BEGIN

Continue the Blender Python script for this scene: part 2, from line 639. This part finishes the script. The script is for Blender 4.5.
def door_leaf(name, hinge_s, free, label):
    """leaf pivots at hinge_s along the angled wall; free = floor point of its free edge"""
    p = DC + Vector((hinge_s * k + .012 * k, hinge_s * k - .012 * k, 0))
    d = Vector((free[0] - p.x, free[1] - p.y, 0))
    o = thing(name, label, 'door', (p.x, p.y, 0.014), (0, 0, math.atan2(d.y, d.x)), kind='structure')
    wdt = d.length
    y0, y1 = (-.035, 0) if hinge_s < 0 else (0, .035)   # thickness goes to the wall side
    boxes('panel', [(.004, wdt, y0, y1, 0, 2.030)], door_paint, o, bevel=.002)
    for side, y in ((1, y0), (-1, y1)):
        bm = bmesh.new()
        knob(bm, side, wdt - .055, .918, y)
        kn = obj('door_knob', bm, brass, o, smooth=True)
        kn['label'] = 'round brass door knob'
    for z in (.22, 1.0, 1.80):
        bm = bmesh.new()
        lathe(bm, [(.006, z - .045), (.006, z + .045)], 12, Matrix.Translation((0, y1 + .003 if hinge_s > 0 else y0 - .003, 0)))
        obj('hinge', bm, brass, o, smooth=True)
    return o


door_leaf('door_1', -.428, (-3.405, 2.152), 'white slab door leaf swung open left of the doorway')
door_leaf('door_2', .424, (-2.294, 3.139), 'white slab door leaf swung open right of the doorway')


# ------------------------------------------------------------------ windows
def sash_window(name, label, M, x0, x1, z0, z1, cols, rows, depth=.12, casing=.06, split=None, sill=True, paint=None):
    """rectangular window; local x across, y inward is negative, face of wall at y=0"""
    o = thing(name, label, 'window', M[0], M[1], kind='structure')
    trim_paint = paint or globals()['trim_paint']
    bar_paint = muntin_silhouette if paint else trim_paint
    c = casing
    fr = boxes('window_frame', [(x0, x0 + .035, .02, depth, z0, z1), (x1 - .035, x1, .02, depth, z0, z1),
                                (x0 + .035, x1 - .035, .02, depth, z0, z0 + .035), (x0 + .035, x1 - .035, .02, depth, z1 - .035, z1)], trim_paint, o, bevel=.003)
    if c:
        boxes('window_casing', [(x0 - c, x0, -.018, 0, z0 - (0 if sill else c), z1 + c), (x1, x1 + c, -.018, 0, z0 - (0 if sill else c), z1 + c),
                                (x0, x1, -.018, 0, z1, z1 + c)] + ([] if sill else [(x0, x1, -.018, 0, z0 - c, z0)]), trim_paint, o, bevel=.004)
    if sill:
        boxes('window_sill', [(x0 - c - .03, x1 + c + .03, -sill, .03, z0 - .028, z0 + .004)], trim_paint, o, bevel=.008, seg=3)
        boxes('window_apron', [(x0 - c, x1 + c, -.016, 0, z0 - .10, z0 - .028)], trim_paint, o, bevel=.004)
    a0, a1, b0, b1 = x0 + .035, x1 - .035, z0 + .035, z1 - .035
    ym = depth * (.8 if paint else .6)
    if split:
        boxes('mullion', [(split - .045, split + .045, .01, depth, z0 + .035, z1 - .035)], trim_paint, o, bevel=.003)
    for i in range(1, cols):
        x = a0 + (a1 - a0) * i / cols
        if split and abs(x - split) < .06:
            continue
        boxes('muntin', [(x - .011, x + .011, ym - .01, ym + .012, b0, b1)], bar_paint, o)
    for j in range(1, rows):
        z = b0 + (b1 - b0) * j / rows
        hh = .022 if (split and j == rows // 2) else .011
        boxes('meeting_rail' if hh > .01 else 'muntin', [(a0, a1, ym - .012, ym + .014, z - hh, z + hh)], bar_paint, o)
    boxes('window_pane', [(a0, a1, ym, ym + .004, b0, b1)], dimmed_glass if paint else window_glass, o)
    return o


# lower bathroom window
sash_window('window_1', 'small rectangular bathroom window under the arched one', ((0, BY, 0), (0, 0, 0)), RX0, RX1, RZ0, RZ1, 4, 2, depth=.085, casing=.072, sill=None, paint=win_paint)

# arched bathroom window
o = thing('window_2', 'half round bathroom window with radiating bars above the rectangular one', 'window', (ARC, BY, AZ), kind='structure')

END

▶ [Set task]
Extract the full listing above without alteration.

▶ [Task result]
Continue the Blender Python script for this scene: part 2, from line 639. This part finishes the script. The script is for Blender 4.5.
def door_leaf(name, hinge_s, free, label):
    """leaf pivots at hinge_s along the angled wall; free = floor point of its free edge"""
    p = DC + Vector((hinge_s * k + .012 * k, hinge_s * k - .012 * k, 0))
    d = Vector((free[0] - p.x, free[1] - p.y, 0))
    o = thing(name, label, 'door', (p.x, p.y, 0.014), (0, 0, math.atan2(d.y, d.x)), kind='structure')
    wdt = d.length
    y0, y1 = (-.035, 0) if hinge_s < 0 else (0, .035)   # thickness goes to the wall side
    boxes('panel', [(.004, wdt, y0, y1, 0, 2.030)], door_paint, o, bevel=.002)
    for side, y in ((1, y0), (-1, y1)):
        bm = bmesh.new()
        knob(bm, side, wdt - .055, .918, y)
        kn = obj('door_knob', bm, brass, o, smooth=True)
        kn['label'] = 'round brass door knob'
    for z in (.22, 1.0, 1.80):
        bm = bmesh.new()
        lathe(bm, [(.006, z - .045), (.006, z + .045)], 12, Matrix.Translation((0, y1 + .003 if hinge_s > 0 else y0 - .003, 0)))
        obj('hinge', bm, brass, o, smooth=True)
    return o


door_leaf('door_1', -.428, (-3.405, 2.152), 'white slab door leaf swung open left of the doorway')
door_leaf('door_2', .424, (-2.294, 3.139), 'white slab door leaf swung open right of the doorway')


# ------------------------------------------------------------------ windows
def sash_window(name, label, M, x0, x1, z0, z1, cols, rows, depth=.12, casing=.06, split=None, sill=True, paint=None):
    """rectangular window; local x across, y inward is negative, face of wall at y=0"""
    o = thing(name, label, 'window', M[0], M[1], kind='structure')
    trim_paint = paint or globals()['trim_paint']
    bar_paint = muntin_silhouette if paint else trim_paint
    c = casing
    fr = boxes('window_frame', [(x0, x0 + .035, .02, depth, z0, z1), (x1 - .035, x1, .02, depth, z0, z1),
                                (x0 + .035, x1 - .035, .02, depth, z0, z0 + .035), (x0 + .035, x1 - .035, .02, depth, z1 - .035, z1)], trim_paint, o, bevel=.003)
    if c:
        boxes('window_casing', [(x0 - c, x0, -.018, 0, z0 - (0 if sill else c), z1 + c), (x1, x1 + c, -.018, 0, z0 - (0 if sill else c), z1 + c),
                                (x0, x1, -.018, 0, z1, z1 + c)] + ([] if sill else [(x0, x1, -.018, 0, z0 - c, z0)]), trim_paint, o, bevel=.004)
    if sill:
        boxes('window_sill', [(x0 - c - .03, x1 + c + .03, -sill, .03, z0 - .028, z0 + .004)], trim_paint, o, bevel=.008, seg=3)
        boxes('window_apron', [(x0 - c, x1 + c, -.016, 0, z0 - .10, z0 - .028)], trim_paint, o, bevel=.004)
    a0, a1, b0, b1 = x0 + .035, x1 - .035, z0 + .035, z1 - .035
    ym = depth * (.8 if paint else .6)
    if split:
        boxes('mullion', [(split - .045, split + .045, .01, depth, z0 + .035, z1 - .035)], trim_paint, o, bevel=.003)
    for i in range(1, cols):
        x = a0 + (a1 - a0) * i / cols
        if split and abs(x - split) < .06:
            continue
        boxes('muntin', [(x - .011, x + .011, ym - .01, ym + .012, b0, b1)], bar_paint, o)
    for j in range(1, rows):
        z = b0 + (b1 - b0) * j / rows
        hh = .022 if (split and j == rows // 2) else .011
        boxes('meeting_rail' if hh > .01 else 'muntin', [(a0, a1, ym - .012, ym + .014, z - hh, z + hh)], bar_paint, o)
    boxes('window_pane', [(a0, a1, ym, ym + .004, b0, b1)], dimmed_glass if paint else window_glass, o)
    return o


# lower bathroom window
sash_window('window_1', 'small rectangular bathroom window under the arched one', ((0, BY, 0), (0, 0, 0)), RX0, RX1, RZ0, RZ1, 4, 2, depth=.085, casing=.072, sill=None, paint=win_paint)

# arched bathroom window
o = thing('window_2', 'half round bathroom window with radiating bars above the rectangular one', 'window', (ARC, BY, AZ), kind='structure')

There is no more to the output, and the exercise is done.